What is asked: Print, word for word, the opening line of the data below and every line after it through the line that contains "scene.view_settings.gamma = 1.08", but not the pictures.

Data:

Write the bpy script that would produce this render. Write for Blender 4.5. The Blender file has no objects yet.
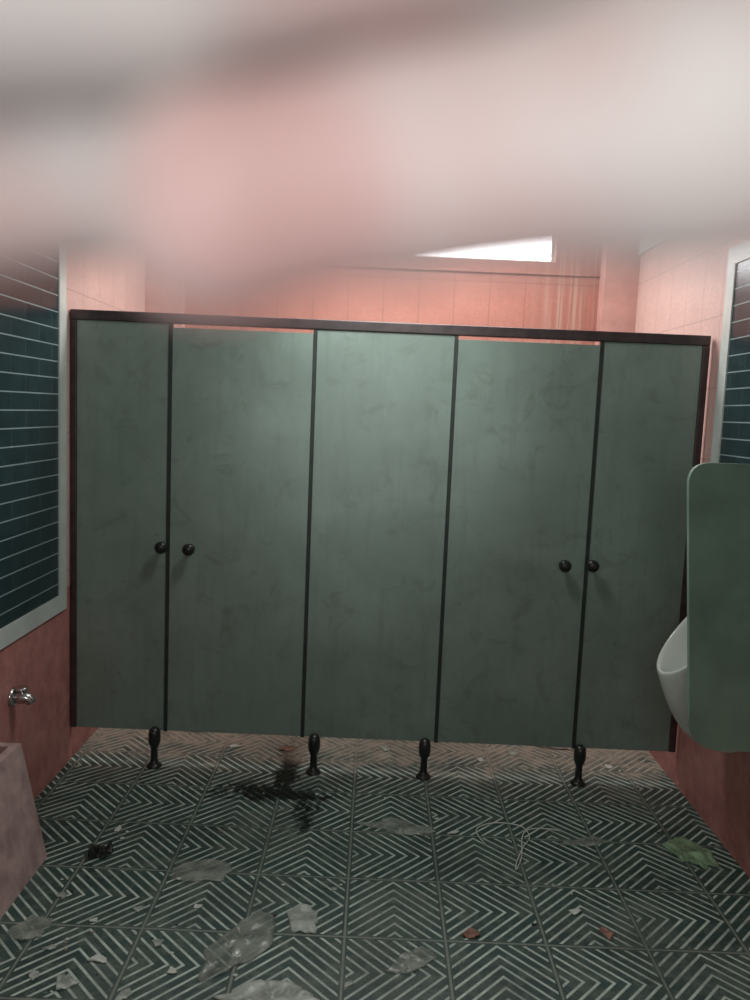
import bpy, bmesh, math, random
from mathutils import Vector, Matrix, noise
random.seed(7)
scene = bpy.context.scene
col = scene.collection
scene.view_settings.view_transform = 'Standard'
scene.view_settings.look = 'None'
scene.view_settings.exposure = .12
scene.view_settings.gamma = 1.08

# ---------------------------------------------------------------- materials
def new_mat(name):
    m = bpy.data.materials.new(name); m.use_nodes = True
    nt = m.node_tree
    for n in list(nt.nodes): nt.nodes.remove(n)
    out = nt.nodes.new('ShaderNodeOutputMaterial')
    b = nt.nodes.new('ShaderNodeBsdfPrincipled')
    nt.links.new(b.outputs[0], out.inputs[0])
    return m, nt, b
class NT:
    def __init__(s, nt): s.nt = nt
    def n(s, t, **kw):
        nd = s.nt.nodes.new(t)
        for k, v in kw.items(): setattr(nd, k, v)
        return nd
    def l(s, a, b): s.nt.links.new(a, b)
    def val(s, sock, v):
        if isinstance(v, bpy.types.NodeSocket): s.l(v, sock)
        else: sock.default_value = v
    def math(s, op, a, b=0.0, c=None):
        nd = s.n('ShaderNodeMath', operation=op)
        s.val(nd.inputs[0], a); s.val(nd.inputs[1], b)
        if c is not None: s.val(nd.inputs[2], c)
        return nd.outputs[0]
    def mix(s, f, a, b, mode='MIX'):
        nd = s.n('ShaderNodeMix', data_type='RGBA', blend_type=mode)
        s.val(nd.inputs[0], f)
        for i, v in ((6, a), (7, b)):
            if isinstance(v, (tuple, list)): nd.inputs[i].default_value = (*v[:3], 1)
            else: s.l(v, nd.inputs[i])
        return nd.outputs[2]
    def fmix(s, f, a, b):
        nd = s.n('ShaderNodeMix', data_type='FLOAT')
        s.val(nd.inputs[0], f); s.val(nd.inputs[2], a); s.val(nd.inputs[3], b)
        return nd.outputs[0]
    def noise(s, vec, scale, detail=4, rough=.55, dist=0):
        nd = s.n('ShaderNodeTexNoise')
        nd.inputs['Scale'].default_value = scale; nd.inputs['Detail'].default_value = detail
        nd.inputs['Roughness'].default_value = rough; nd.inputs['Distortion'].default_value = dist
        s.l(vec, nd.inputs['Vector']); return nd.outputs['Fac']
    def ramp(s, f, lo, hi):
        nd = s.n('ShaderNodeMapRange'); s.val(nd.inputs[0], f)
        nd.inputs[1].default_value = lo; nd.inputs[2].default_value = hi
        nd.clamp = True
        return nd.outputs[0]
    def pos(s):
        return s.n('ShaderNodeNewGeometry').outputs['Position']
    def scalev(s, v, sc):
        nd = s.n('ShaderNodeVectorMath', operation='MULTIPLY'); s.l(v, nd.inputs[0]); nd.inputs[1].default_value = sc
        return nd.outputs[0]
    def dist(s, v, pt):
        nd = s.n('ShaderNodeVectorMath', operation='DISTANCE'); s.l(v, nd.inputs[0]); nd.inputs[1].default_value = pt
        return nd.outputs['Value']
    def bump(s, h, b, strength=.3, dist=.01):
        nd = s.n('ShaderNodeBump'); nd.inputs['Strength'].default_value = strength; nd.inputs['Distance'].default_value = dist
        s.l(h, nd.inputs['Height']); s.l(nd.outputs[0], b.inputs['Normal'])

def simple(name, colr, rough=.5, metal=0, var=.15, nscale=12, bump=0, alpha=1.0):
    m, nt, b = new_mat(name); t = NT(nt)
    g = t.n('ShaderNodeTexCoord').outputs['Object']
    f = t.noise(g, nscale, 5, .6)
    c2 = tuple(max(0, x*(1-2*var)) for x in colr); c1 = tuple(min(1, x*(1+var)) for x in colr)
    t.l(t.mix(t.ramp(f, .3, .7), c2, c1), b.inputs['Base Color'])
    b.inputs['Roughness'].default_value = rough; b.inputs['Metallic'].default_value = metal
    if alpha < 1:
        f3 = t.ramp(t.noise(g, 16, 3, .5), .35, .65)
        t.l(t.math('MULTIPLY_ADD', f3, .45, alpha-.22), b.inputs['Alpha'])
    if bump: t.bump(f, b, bump)
    return m

def frac(t, v, s, off=0.0):
    return t.math('FRACT', t.math('MULTIPLY_ADD', v, 1/s, off))

def wall_mat(name, axis, ca, cb):
    m, nt, b = new_mat(name); t = NT(nt)
    p = t.pos(); sep = t.n('ShaderNodeSeparateXYZ'); t.l(p, sep.inputs[0])
    h = sep.outputs[axis]; z = sep.outputs[2]
    fh = frac(t, h, .20, 50.0); fz = frac(t, z, .30, .1)
    eh = t.math('MULTIPLY', t.math('MINIMUM', fh, t.math('SUBTRACT', 1.0, fh)), .20)
    ez = t.math('MULTIPLY', t.math('MINIMUM', fz, t.math('SUBTRACT', 1.0, fz)), .30)
    g = t.math('LESS_THAN', t.math('MINIMUM', eh, ez), .0035)
    n1 = t.noise(p, 3.0, 6, .65); n2 = t.noise(p, 70, 5, .7)
    base = t.mix(t.ramp(n1, .3, .7), ca, cb)
    if axis == 1:
        base = t.mix(t.math('LESS_THAN', z, .80), base, t.mix(t.ramp(t.noise(p, 12, 7, .75), .36, .62), (.42, .13, .12), (.64, .25, .22)))  # lower side wall redder and darker, its shade put into the colour
    base = t.mix(t.math('MULTIPLY', t.ramp(n2, .4, .65), .35), base, tuple(x*.65 for x in ca))
    if axis == 0:
        dv = t.noise(t.scalev(p, (34, 34, 1.0)), 1.0, 3, .6)
        region = t.ramp(sep.outputs[0], .82, 1.0)
        base = t.mix(t.math('MULTIPLY', t.math('MULTIPLY', t.ramp(dv, .48, .62), region), .38), base, (.58, .48, .38))
        dv2 = t.noise(t.scalev(p, (40, 40, 1.5)), 1.0, 3, .6)
        base = t.mix(t.math('MULTIPLY', t.math('MULTIPLY', t.ramp(dv2, .52, .66), region), .3), base, (.22, .10, .08))
    dirt = t.math('MULTIPLY', t.math('SUBTRACT', 1.0, t.ramp(z, .0, .5)), .28)
    dirt = t.math('MULTIPLY', dirt, t.math('ADD', .3, t.ramp(t.noise(p, 9, 6, .7), .35, .7)))
    base = t.mix(dirt, base, (.12, .05, .045))
    base = t.mix(t.math('MULTIPLY', g, .45), base, tuple(x*.55 for x in ca))
    t.l(base, b.inputs['Base Color']); b.inputs['Roughness'].default_value = .5
    t.bump(n2, b, .15, .004)
    return m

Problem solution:
Write the bpy script that would produce this render. Write for Blender 4.5. The Blender file has no objects yet.
import bpy, bmesh, math, random
from mathutils import Vector, Matrix, noise
random.seed(7)
scene = bpy.context.scene
col = scene.collection
scene.view_settings.view_transform = 'Standard'
scene.view_settings.look = 'None'
scene.view_settings.exposure = .12
scene.view_settings.gamma = 1.08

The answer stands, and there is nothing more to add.